Debate Magazine

Urban Death Project Proposes to Use Corpses as Compost. Is Soylent Green Far Away?

By Eowyn @DrEowyn

Soylent Green

Soylent Green is a 1973 science fiction film directed starring the late Charlton Heston. The film depicts a dystopian Earth in the 21st century of pollution, overpopulation, depleted resources, poverty, dying oceans, and constant humidity due to the greenhouse effect from global warming.

In 2022, with 40 million people in New York City alone, housing is dilapidated and overcrowded; homeless people fill the streets; about half are unemployed, the few “lucky” ones with jobs are only barely scraping by themselves, and food is scarce. Most of the population survives on rations produced by the Soylent Corporation, whose newest product is Soylent Green, a green wafer advertised to contain nutritious “high-energy plankton” from the oceans.

It turns out Soylent Green is made not from plankton, but from human remains.

Katrina Spade42 years after Soylent Green the movie, a Seattle architect named Katrina Spade has a proposal, the Urban Death Project, to turn human corpses into compost for plant food.

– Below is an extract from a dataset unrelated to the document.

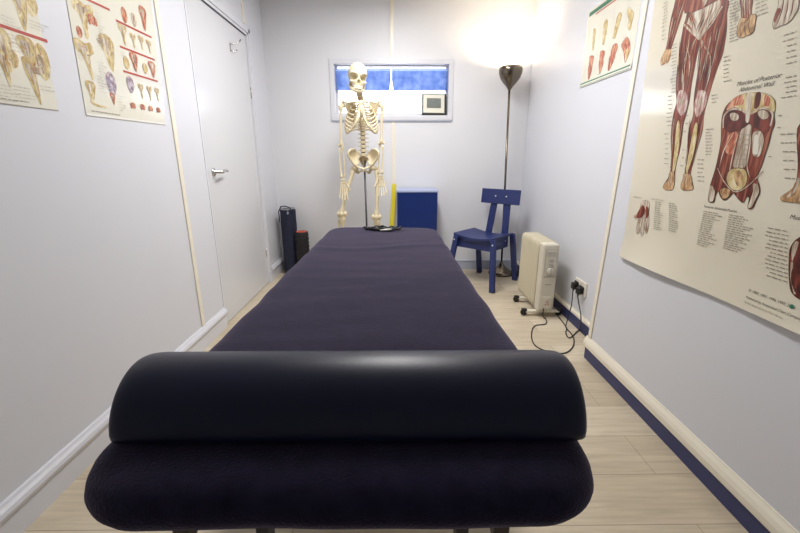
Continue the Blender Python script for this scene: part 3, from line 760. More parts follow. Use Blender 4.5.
# ------------------------------------------------------------------ blue wooden chair
CX, CY = .775, 3.425
e1 = V(.735, -.678, 0).normalized(); e2 = V(-.678, -.735, 0).normalized()
def K(a, b_, z): return V(CX, CY, 0)+e1*a+e2*b_+V(0, 0, z)
ch = thing('wooden_chair', (CX, CY, 0), 'cobalt blue painted wooden chair in the far right corner', 'chair')
def seat(b):
    N = 20; M_ = 4; vs = []
    for sgn in (0, -.018):
        for j in range(M_+1):
            for i in range(N+1):
                a = -.196+.404*i/N; q = .175-.345*j/M_
                vs.append(K(a, q, .452+sgn-.026*math.cos(min(1, abs(a-.006)/.202)*PI/2)))
    n = N+1; o_ = n*(M_+1)
    fs = [(j*n+i, j*n+i+1, (j+1)*n+i+1, (j+1)*n+i) for j in range(M_) for i in range(N)]
    fs2 = [tuple(k+o_ for k in f)[::-1] for f in fs]
    ring = [i for i in range(n)]+[j*n+N for j in range(1, M_+1)]+[M_*n+i for i in range(N-1, -1, -1)]+[j*n for j in range(M_-1, 0, -1)]
    fs3 = [(ring[k], ring[(k+1) % len(ring)], ring[(k+1) % len(ring)]+o_, ring[k]+o_) for k in range(len(ring))]
    b.faces(vs, fs+fs2+fs3, 'blue_paint')
one('seat', ch, seat)
for q in (.135, -.135):
    ap = one('apron', ch, lambda b: b.box((-.172, q-.010, .325), (.172, q+.010, .422), 'blue_paint', .002, Matrix(((e1.x, e2.x, 0, CX), (e1.y, e2.y, 0, CY), (0, 0, 1, 0), (0, 0, 0, 1)))))
for a in (.165, -.165):
    ap = one('apron', ch, lambda b: b.box((a-.010, -.125, .325), (a+.010, .125, .422), 'blue_paint', .002, Matrix(((e1.x, e2.x, 0, CX), (e1.y, e2.y, 0, CY), (0, 0, 1, 0), (0, 0, 0, 1)))))
LEG = [((.195, .165, .430), (.245, .225)), ((-.172, .160, .430), (-.215, .225)), ((.205, -.150, .445), (.222, -.235)), ((-.150, -.160, .425), (-.150, -.228))]
for (a, q, z), (fa, fq) in LEG:
    lg = one('leg', ch, lambda b: b.plank(K(fa, fq, .004), K(a, q, z), .046, .030, 'blue_paint', e1, .003))
    zmin = min((v.co.z for v in lg.data.vertices)); 
    for v in lg.data.vertices:
        if v.co.z < .02: v.co.z = max(v.co.z, 0) if v.co.z > .004 else 0.0
def bolt(par, p, nrm):
    def f(b):
        m_ = nrm.to_track_quat('Z', 'Y').to_matrix().to_4x4()
        b.lathe([(0, 0), (.0068, 0), (.0062, .003), (.003, .0045), (0, .0048)], p, 'bolt', 12, m_)
    one('bolt', par, f)
legs_ch = [c for c in ch.children if c.name.startswith('leg')]
bolt(legs_ch[0], K(.203, .1905, .395), e2); bolt(legs_ch[1], K(-.180, .186, .395), e2)
bolt(legs_ch[2], K(.165+.0105, -.085, .388), e1)
ups = []
for (a0, a1) in ((-.050, -.008), (.125, .108)):
    ups.append(one('back_post', ch, lambda b: b.plank(K(a0, -.158, .32), K(a1, -.212, .81), .058, .024, 'blue_paint', e1, .003)))
bd = one('backrest', ch, lambda b: b.plank(K(.046, -.180, .693), K(.046, -.194, .822), .374, .020, 'blue_paint', e1, .003))
for a in (.004, .110): bolt(bd, K(a, -.1755, .762), e2)

# ------------------------------------------------------------------ floor lamp (uplighter)
lb = at(503.2, 272.5, 2, 0); lx, ly = 1.022, 3.655
ltop = at(509.3, 67, 1, ly-.02)
lbot = at(509.3, 91, 1, ly-.02)
lamp = thing('floor_lamp', (lx, ly, 0), 'tall dark bronze uplighter floor lamp lit in the right corner', 'floor lamp')
one('base', lamp, lambda b: b.lathe([(0, 0), (.118, 0), (.122, .008), (.118, .018), (.095, .034), (.06, .055), (.03, .085), (.014, .115), (.011, .125), (0, .125)], (lx, ly, 0), 'bronze', 48))
one('pole', lamp, lambda b: b.tube([(lx, ly, .11), (lbot.x, lbot.y, lbot.z)], .0095, 'bronze', 16))
H = ltop.z-lbot.z
def bowl(b):
    pr = [(.010, 0), (.014, .012), (.030, .035), (.058, .065), (.083, .10), (.0955, .135), (.098, .16), (.096, H*.96), (.092, H)]
    inn = [(r-.003, z+.001) for r, z in pr[::-1][:-2]]+[(0, .03)]
    b.lathe(pr+inn, (lbot.x, lbot.y, lbot.z), 'bronze', 48)
one('lamp_shade', lamp, bowl)
bulbz = lbot.z+H*.62
one('bulb', lamp, lambda b: b.ball((lbot.x, lbot.y, bulbz-.02), (.018, .018, .03), 'bulb', 3))
# foot switch of the lamp, by the skirting
fs_ = V(1.165, 3.60, 0)
mb = MB(); mb.box((fs_.x-.03, fs_.y-.045, 0), (fs_.x+.022, fs_.y+.045, .05), 'black', .012); mb.box((fs_.x-.014, fs_.y-.02, .05), (fs_.x+.008, fs_.y+.02, .057), 'black', .003)
tag(build(mb, 'foot_switch'), 'black foot switch on the floor between blue chair and right wall', 'switch')

# ------------------------------------------------------------------ oil-filled radiator
HX, HY = 1.052, 2.585
hz0, hz1 = .055, .535
he = thing('oil_radiator', (HX, HY+.2, 0), 'cream oil-filled radiator heater standing by the right wall', 'heater')
def fin(y):
    def f(b):
        w = .070; pts = []
        ol = []
        for (cx_, cz_, a0) in ((w-.022, hz1-.03, 0), (-w+.022, hz1-.03, PI/2), (-w+.022, hz0+.03, PI), (w-.022, hz0+.03, 1.5*PI)):
            for i in range(6): a = a0+PI/2*i/5; ol.append((cx_+.022*math.cos(a), cz_+.030*math.sin(a)))
        n = len(ol); vs = []
        for s_, dy in ((.78, -.017), (1, -.003), (1, .003), (.78, .017)):
            for x, z in ol: vs.append(V(HX+x*s_, y+dy, (hz0+hz1)/2+(z-(hz0+hz1)/2)*(1-(1-s_)*.3)))
        b.faces(vs, [(i*n+j, i*n+(j+1) % n, (i+1)*n+(j+1) % n, (i+1)*n+j) for i in range(3) for j in range(n)]+[tuple(range(n))[::-1], tuple(range(3*n, 4*n))], 'heater', False)
        b.tube([(HX, y-.027, hz1-.06), (HX, y+.027, hz1-.06)], .022, 'heater', 12); b.tube([(HX, y-.027, hz0+.06), (HX, y+.027, hz0+.06)], .022, 'heater', 12)
    return f
NF = 7
for k in range(NF): one('fin', he, fin(HY+.088+k*.052))
def hpanel(b):
    b.box((HX-.056, HY-.02, hz0-.012), (HX+.054, HY+.062, hz1-.002), 'heater_panel', .014, None, 4)
hp_ = one('front_housing', he, hpanel)
cp = one('control_panel', he, lambda b: (b.box((HX-.040, HY-.024, .30), (HX+.044, HY-.018, .50), 'heater_grey', .004), b.box((HX-.034, HY-.0255, .31), (HX+.038, HY-.022, .492), 'heater_panel', .003)))
def kn_(z, r):
    def f(b):
        b.lathe([(0, 0), (r, 0), (r*.92, .010), (r*.5, .013), (0, .013)], (0, 0, 0), 'heater_panel', 24)
        b.box((-.003, -r*.9, .010), (.003, r*.9, .017), 'heater_grey', .001)
        b.lathe([(r*1.12, 0), (r*1.2, 0), (r*1.2, .002), (r*1.12, .002), (r*1.12, 0)], (0, 0, 0), 'heater_grey', 24)
        for v in b.bm.verts: v.co = V(HX+.002+v.co.x, HY-.025-v.co.z, z+v.co.y)
    return f
one('thermostat_knob', cp, kn_(.345, .025))
for z in (.395, .425): one('rocker_switch', cp, lambda b: b.box((HX-.014, HY-.031, z-.009), (HX+.018, HY-.024, z+.009), 'heater_grey', .002))
one('indicator_window', cp, lambda b: [b.box((HX-.028, HY-.0275, .452+i*.008), (HX+.032, HY-.0245, .456+i*.008), 'heater_grey', .0005) for i in range(4)])
def cs(b):
    b.box((HX-.036, HY-.030, .062), (HX+.036, HY-.018, .160), 'heater_panel', .010, None, 3)
    for sx, sz in ((-.010, .105), (.010, .105), (0, .125)): b.box((HX+sx-.003, HY-.0335, sz-.005), (HX+sx+.003, HY-.0295, sz+.005), 'red_ink', .0008)
one('cord_store', he, cs)
one('badge', he, lambda b: b.box((HX-.02, HY-.0215, .245), (HX+.022, HY-.0195, .253), 'heater_grey', .0005))
for yy, xa in ((HY+.030, -.125), (HY+.30, -.098)):
    ft = one('foot_bar', he, lambda b: (b.box((HX+xa, yy-.016, .024), (HX+.118, yy+.016, .042), 'cartilage', .005), b.box((HX-.03, yy-.014, .04), (HX+.03, yy+.014, .075), 'cartilage', .003)))
    for sx in (xa-.010, .115):
        one('caster', ft, lambda b: (b.lathe([(0, -.012), (.018, -.012), (.024, -.006), (.024, .006), (.018, .012), (0, .012)], (HX+sx, yy, .024), 'black', 20, Matrix.Rotation(PI/2, 4, 'X')), b.box((HX+sx-.016, yy-.016, .030), (HX+sx+.020, yy+.016, .052), 'black', .006)))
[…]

Simply put, families of the deceased surrender the corpses to the project to rot in a 3-story recycle building.

Urban Death Project

As described on Urban Death Project’s website:

The Urban Death Project is a compost-based renewal system. At the heart of the project is a three-story core, within which bodies and high-carbon materials are placed.

Over the span of a few months, with the help of aerobic decomposition and microbial activity, the bodies decompose fully, leaving a rich compost.

The Urban Death Project is not simply a system for turning our bodies into soil-building material. It is also a space for the contemplation of our place in the natural world, and a ritual to help us say goodbye to our loved ones by connecting us with the cycles of nature.

This is how Urban Death Project envisions the process to be:

1. The deceased may be stored in a refrigerated space for up to ten days before the ceremony takes place. There is no embalming because decomposition is an important part of the design.

2. Those closest to the deceased meet the body in the shrouding room, where they wrap it in simple linen. Supportive staff are on hand to assist in this process.

3. Mourners enter the facility and walk up to the top of the core where they say goodbye to the deceased at the laying in.

“Laying in” refers to placing the corpses into a mixture of woodchips and sawdust.

Over the next few weeks, the body decomposes and turns into a nutrient-rich compost, which is given to the deceased’s family or spread in national parks.

The project’s founder Katrina Spade says she got the idea from animal composting. She plans to launch a Kickstarter campaign on March 30 to build a prototype system by 2020. She admits the project will face legal problems and envisions “It’ll be state-by-state, a lot of small campaigns. It’s about telling people this is an option that works.”